(Records with scene code)
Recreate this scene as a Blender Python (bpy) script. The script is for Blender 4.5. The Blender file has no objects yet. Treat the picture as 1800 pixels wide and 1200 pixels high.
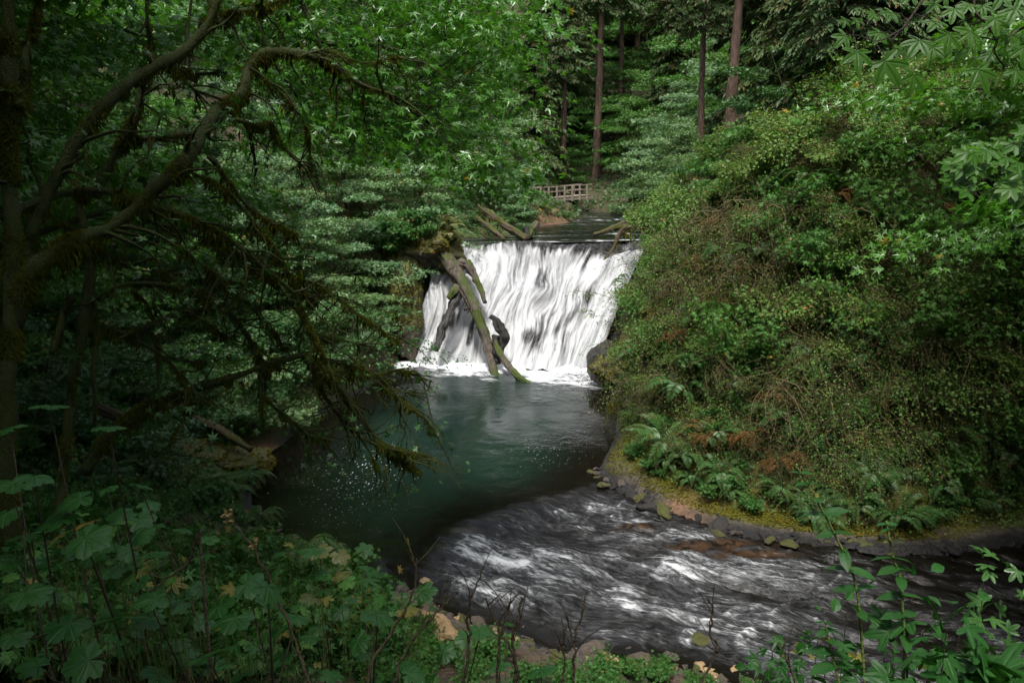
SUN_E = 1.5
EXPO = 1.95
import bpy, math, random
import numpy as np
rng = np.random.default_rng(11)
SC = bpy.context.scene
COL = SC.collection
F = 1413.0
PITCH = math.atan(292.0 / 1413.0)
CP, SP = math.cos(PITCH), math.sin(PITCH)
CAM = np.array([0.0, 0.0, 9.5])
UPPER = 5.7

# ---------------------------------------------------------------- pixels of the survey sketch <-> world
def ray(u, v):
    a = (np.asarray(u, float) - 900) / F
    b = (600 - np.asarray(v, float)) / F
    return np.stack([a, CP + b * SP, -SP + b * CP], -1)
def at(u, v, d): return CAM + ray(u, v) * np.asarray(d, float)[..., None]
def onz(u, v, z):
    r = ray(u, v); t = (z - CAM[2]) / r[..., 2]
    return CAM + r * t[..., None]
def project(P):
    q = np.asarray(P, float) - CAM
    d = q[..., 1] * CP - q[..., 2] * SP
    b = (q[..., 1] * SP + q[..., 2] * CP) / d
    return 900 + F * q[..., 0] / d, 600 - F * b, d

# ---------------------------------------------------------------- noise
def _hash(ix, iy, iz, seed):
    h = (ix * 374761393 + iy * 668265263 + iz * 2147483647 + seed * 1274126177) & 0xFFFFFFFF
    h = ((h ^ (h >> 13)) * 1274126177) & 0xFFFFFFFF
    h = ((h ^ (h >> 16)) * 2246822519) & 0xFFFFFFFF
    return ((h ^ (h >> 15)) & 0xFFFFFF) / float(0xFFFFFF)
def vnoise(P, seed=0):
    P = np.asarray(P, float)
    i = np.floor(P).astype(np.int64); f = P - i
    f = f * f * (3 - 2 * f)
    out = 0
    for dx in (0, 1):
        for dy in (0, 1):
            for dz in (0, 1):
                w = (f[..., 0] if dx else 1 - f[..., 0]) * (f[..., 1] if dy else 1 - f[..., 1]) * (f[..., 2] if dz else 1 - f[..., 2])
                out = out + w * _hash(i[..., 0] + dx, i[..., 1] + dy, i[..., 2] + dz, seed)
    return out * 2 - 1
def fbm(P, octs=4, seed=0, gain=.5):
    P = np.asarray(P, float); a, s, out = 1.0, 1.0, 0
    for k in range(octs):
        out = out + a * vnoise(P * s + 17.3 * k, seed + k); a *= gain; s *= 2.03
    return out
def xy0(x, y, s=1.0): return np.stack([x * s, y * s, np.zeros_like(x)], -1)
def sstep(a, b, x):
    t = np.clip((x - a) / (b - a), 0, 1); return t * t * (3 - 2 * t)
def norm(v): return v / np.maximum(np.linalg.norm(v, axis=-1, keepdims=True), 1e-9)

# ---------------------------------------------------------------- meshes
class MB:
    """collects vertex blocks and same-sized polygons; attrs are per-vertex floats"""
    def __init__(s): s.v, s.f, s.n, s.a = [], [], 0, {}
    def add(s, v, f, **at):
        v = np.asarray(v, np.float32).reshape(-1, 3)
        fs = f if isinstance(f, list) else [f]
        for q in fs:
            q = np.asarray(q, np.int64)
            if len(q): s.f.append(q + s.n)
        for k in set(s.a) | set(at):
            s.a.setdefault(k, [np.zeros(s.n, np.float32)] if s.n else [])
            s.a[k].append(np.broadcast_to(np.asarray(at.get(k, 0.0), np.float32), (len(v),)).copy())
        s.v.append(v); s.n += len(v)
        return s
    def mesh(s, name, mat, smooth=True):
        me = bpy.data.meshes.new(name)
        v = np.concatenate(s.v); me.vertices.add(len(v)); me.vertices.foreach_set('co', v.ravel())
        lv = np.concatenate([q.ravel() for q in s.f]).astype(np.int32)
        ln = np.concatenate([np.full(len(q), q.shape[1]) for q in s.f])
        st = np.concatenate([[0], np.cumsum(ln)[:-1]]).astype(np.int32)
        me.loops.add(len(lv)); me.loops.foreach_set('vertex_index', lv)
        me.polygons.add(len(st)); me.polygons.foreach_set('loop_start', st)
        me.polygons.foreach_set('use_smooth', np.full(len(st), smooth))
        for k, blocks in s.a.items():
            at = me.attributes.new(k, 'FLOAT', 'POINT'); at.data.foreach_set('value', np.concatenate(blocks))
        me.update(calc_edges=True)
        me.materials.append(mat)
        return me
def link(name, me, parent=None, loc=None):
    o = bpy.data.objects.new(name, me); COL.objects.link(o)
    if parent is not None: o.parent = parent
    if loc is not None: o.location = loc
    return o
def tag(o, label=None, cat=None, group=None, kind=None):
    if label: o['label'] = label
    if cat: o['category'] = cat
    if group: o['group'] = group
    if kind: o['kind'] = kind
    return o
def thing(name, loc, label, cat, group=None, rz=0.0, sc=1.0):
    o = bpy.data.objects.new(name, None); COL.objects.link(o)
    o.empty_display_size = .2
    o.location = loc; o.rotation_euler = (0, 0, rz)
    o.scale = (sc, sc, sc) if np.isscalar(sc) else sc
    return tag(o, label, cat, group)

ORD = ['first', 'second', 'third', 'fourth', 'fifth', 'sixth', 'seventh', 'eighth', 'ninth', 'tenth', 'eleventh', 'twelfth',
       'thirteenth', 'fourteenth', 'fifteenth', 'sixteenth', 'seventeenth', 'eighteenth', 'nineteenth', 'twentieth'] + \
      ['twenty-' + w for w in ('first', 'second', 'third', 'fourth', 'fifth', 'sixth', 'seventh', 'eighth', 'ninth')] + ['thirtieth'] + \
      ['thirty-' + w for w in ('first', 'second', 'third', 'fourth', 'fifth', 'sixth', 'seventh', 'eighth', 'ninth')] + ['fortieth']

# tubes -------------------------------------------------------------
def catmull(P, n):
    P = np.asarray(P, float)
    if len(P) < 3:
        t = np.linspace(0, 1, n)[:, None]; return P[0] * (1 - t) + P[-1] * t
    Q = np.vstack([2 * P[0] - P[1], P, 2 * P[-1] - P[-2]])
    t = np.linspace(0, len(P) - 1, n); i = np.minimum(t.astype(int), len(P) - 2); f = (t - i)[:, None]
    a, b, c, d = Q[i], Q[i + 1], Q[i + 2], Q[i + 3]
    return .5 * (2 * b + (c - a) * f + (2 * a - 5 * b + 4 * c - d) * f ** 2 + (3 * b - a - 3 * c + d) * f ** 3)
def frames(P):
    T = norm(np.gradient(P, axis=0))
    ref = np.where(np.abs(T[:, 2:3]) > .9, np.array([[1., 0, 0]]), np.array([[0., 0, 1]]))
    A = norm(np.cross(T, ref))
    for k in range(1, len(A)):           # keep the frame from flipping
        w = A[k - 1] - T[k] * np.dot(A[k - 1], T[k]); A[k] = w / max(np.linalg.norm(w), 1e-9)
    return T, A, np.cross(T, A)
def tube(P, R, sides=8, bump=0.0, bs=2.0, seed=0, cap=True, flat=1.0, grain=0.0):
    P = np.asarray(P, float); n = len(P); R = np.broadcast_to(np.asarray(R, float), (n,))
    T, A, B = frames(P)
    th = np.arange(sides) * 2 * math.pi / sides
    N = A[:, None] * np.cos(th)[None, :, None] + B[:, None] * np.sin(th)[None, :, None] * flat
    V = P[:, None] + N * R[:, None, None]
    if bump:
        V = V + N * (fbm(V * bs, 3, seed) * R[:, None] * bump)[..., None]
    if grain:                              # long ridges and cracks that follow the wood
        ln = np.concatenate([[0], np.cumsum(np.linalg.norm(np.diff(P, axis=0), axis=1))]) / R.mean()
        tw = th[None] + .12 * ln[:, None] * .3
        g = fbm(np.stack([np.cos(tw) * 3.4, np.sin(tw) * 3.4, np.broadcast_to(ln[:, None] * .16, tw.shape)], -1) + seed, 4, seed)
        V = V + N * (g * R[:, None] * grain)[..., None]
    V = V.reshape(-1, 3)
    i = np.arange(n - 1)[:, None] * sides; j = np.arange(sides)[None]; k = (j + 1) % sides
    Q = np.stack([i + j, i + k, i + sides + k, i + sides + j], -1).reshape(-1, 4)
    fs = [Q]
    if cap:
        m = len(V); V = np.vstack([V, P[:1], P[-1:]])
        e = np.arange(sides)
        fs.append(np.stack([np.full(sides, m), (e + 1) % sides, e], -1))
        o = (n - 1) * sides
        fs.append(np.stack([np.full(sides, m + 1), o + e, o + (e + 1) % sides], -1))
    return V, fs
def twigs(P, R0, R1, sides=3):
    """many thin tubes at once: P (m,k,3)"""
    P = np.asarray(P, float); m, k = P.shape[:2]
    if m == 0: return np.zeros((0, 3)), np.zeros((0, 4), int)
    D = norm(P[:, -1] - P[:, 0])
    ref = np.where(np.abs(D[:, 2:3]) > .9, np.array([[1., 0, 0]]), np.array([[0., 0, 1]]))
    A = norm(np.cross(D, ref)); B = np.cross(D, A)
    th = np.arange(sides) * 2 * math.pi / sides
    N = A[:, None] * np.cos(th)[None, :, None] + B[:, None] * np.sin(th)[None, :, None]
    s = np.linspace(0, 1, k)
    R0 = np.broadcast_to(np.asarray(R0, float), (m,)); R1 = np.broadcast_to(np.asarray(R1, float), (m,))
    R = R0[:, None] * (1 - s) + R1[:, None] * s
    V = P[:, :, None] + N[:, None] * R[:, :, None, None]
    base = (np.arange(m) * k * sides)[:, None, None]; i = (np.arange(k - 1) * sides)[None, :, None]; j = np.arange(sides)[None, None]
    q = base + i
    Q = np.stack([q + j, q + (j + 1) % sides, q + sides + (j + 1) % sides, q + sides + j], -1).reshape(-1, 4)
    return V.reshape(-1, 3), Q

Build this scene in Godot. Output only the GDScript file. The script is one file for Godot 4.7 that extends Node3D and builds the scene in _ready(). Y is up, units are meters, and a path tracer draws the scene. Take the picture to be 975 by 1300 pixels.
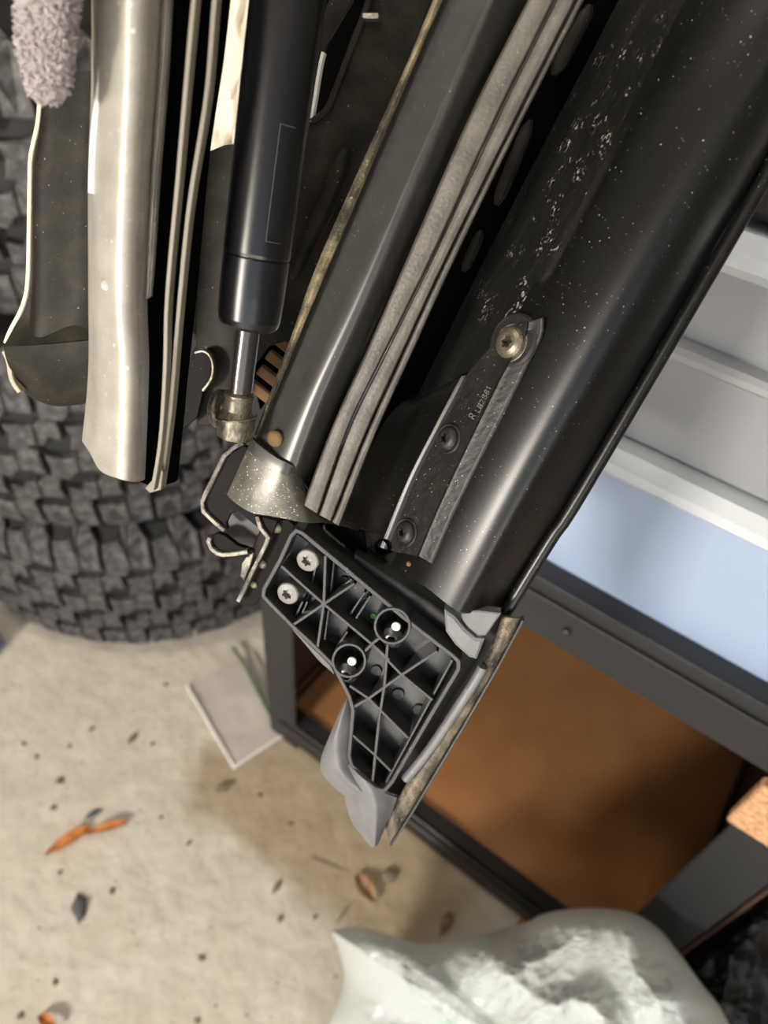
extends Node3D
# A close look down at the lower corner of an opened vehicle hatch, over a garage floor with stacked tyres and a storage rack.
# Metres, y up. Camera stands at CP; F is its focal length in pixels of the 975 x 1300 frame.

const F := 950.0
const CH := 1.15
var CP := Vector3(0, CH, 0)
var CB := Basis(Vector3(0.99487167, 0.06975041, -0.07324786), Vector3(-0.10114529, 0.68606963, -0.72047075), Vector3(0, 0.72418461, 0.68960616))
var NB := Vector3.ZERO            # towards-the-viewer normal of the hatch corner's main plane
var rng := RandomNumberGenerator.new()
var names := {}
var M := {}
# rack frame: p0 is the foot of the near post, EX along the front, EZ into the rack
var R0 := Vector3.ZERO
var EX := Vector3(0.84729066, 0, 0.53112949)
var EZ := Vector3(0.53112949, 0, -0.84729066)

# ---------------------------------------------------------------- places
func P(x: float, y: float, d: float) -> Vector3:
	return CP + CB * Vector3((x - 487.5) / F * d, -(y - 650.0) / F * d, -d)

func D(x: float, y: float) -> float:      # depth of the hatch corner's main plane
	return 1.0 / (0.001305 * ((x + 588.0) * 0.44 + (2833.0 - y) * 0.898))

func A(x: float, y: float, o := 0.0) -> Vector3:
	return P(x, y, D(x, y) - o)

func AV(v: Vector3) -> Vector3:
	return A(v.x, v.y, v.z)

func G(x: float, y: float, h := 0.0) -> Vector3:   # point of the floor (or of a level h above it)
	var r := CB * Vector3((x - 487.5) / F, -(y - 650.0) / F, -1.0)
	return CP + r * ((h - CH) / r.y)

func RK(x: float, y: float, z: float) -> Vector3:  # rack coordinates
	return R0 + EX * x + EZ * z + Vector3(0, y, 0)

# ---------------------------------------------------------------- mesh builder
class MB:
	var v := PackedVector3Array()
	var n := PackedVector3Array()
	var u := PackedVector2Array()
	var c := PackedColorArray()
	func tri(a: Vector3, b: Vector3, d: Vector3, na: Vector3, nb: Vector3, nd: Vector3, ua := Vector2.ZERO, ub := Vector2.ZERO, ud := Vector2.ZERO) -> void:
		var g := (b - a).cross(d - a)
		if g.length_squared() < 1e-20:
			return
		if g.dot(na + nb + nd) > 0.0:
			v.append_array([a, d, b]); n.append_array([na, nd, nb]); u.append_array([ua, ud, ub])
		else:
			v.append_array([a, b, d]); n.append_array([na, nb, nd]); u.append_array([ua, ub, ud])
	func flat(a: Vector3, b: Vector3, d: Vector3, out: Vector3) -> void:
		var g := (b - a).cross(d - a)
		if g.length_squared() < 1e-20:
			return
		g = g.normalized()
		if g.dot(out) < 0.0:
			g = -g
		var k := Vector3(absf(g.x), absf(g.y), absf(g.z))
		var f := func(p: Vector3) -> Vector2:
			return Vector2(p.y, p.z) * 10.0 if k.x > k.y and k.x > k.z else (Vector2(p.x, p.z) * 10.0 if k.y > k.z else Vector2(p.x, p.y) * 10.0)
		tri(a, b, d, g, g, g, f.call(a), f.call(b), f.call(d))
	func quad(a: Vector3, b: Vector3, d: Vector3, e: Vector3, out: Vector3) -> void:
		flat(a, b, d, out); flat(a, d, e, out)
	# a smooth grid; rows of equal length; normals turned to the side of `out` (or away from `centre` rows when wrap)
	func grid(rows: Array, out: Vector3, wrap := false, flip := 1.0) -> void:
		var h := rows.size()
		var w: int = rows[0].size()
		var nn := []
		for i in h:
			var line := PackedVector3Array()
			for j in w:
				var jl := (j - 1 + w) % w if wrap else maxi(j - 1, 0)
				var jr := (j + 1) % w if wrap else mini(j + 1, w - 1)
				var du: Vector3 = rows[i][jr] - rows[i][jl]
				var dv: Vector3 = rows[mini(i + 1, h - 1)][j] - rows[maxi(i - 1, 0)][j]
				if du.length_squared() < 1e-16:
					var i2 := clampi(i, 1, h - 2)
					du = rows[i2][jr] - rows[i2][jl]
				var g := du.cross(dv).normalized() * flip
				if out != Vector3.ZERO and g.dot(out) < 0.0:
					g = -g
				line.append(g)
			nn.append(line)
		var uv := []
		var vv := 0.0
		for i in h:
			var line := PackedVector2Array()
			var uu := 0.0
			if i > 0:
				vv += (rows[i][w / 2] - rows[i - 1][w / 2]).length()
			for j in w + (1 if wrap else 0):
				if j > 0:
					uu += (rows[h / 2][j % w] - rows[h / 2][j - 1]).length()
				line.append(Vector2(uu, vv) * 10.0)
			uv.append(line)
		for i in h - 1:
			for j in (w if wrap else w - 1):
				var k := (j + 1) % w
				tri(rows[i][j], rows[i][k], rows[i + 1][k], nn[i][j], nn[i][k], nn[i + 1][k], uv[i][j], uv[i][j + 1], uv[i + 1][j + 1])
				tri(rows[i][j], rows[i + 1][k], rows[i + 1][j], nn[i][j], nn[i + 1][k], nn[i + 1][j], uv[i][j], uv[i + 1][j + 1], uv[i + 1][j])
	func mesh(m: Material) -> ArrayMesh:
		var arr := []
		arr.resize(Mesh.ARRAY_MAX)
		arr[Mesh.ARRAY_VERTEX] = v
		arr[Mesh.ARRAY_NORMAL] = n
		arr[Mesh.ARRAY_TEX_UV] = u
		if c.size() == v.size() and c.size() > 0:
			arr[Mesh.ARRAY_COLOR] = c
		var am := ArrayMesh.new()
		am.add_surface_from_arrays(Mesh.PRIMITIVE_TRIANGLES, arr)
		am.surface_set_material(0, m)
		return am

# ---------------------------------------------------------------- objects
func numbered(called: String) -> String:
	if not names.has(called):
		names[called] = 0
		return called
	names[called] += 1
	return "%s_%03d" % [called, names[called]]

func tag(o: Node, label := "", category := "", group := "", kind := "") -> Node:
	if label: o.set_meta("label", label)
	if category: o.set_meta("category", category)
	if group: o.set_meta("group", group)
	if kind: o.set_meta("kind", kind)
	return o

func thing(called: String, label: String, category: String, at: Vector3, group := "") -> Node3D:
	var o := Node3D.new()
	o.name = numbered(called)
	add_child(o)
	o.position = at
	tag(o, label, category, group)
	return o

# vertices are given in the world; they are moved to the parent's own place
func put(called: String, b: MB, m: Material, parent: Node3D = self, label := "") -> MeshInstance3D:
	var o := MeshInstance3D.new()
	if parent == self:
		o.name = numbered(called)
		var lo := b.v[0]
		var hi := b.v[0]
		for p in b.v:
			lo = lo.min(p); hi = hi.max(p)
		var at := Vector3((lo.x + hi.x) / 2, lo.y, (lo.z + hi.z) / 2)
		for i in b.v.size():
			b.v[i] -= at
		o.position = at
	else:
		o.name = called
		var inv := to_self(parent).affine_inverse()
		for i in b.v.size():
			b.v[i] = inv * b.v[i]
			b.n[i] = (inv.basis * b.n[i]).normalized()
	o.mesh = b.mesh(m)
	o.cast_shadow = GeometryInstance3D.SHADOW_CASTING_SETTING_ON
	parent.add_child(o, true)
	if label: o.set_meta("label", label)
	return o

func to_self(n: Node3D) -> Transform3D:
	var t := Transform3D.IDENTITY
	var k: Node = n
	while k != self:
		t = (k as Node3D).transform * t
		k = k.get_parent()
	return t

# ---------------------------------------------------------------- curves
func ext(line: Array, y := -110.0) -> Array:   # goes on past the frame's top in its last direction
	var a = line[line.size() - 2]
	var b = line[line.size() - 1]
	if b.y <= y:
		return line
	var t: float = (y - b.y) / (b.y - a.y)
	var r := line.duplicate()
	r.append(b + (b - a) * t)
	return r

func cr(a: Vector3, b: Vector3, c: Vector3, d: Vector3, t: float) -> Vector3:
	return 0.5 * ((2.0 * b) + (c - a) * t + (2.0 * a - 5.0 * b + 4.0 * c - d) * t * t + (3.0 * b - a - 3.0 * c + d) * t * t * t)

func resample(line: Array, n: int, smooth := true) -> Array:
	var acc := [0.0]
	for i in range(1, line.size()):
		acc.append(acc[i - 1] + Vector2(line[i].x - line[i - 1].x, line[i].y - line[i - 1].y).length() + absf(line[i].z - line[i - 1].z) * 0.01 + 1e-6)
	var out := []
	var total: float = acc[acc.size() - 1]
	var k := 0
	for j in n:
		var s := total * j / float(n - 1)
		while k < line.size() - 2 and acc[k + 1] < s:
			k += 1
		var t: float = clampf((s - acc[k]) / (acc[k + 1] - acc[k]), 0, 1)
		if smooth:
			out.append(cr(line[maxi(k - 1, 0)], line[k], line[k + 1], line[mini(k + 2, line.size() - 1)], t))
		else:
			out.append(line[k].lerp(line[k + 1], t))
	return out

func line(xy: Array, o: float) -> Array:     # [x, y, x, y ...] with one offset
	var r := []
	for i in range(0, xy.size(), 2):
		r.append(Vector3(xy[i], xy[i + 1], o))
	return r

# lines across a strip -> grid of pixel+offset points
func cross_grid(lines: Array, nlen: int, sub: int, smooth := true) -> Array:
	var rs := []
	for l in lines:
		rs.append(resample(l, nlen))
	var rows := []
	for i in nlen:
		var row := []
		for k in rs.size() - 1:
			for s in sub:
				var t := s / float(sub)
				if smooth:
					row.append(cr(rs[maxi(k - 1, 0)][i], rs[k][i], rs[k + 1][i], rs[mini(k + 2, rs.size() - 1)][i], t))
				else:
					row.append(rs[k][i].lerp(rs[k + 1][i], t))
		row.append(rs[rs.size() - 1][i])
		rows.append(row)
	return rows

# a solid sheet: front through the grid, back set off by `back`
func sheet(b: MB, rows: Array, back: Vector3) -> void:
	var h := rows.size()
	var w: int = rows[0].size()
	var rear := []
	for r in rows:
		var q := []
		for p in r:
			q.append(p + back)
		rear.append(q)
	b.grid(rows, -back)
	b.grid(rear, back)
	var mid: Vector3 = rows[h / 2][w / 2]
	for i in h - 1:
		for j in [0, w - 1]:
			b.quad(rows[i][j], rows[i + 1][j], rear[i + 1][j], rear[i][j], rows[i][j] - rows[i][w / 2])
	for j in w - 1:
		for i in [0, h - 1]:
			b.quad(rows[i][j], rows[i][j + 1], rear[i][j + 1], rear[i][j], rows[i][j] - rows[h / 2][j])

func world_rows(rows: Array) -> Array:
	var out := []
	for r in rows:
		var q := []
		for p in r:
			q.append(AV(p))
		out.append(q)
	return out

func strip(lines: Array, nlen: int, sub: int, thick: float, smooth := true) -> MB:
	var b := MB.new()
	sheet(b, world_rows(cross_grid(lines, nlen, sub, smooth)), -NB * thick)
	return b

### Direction
Every line that holds the string "pixels" should be returned.

### Task output
Recreate this scene as a Blender Python (bpy) script. The script is for Blender 4.5. The Blender file has no objects yet. Treat the picture as 1800 pixels wide and 1200 pixels high.
# ---------------------------------------------------------------- pixels of the survey sketch <-> world
Build this scene in Godot. Output only the GDScript file. The script is one file for Godot 4.7 that extends Node3D and builds the scene in _ready(). Y is up, units are meters, and a path tracer draws the scene. Take the picture to be 975 by 1300 pixels.
# Metres, y up. Camera stands at CP; F is its focal length in pixels of the 975 x 1300 frame.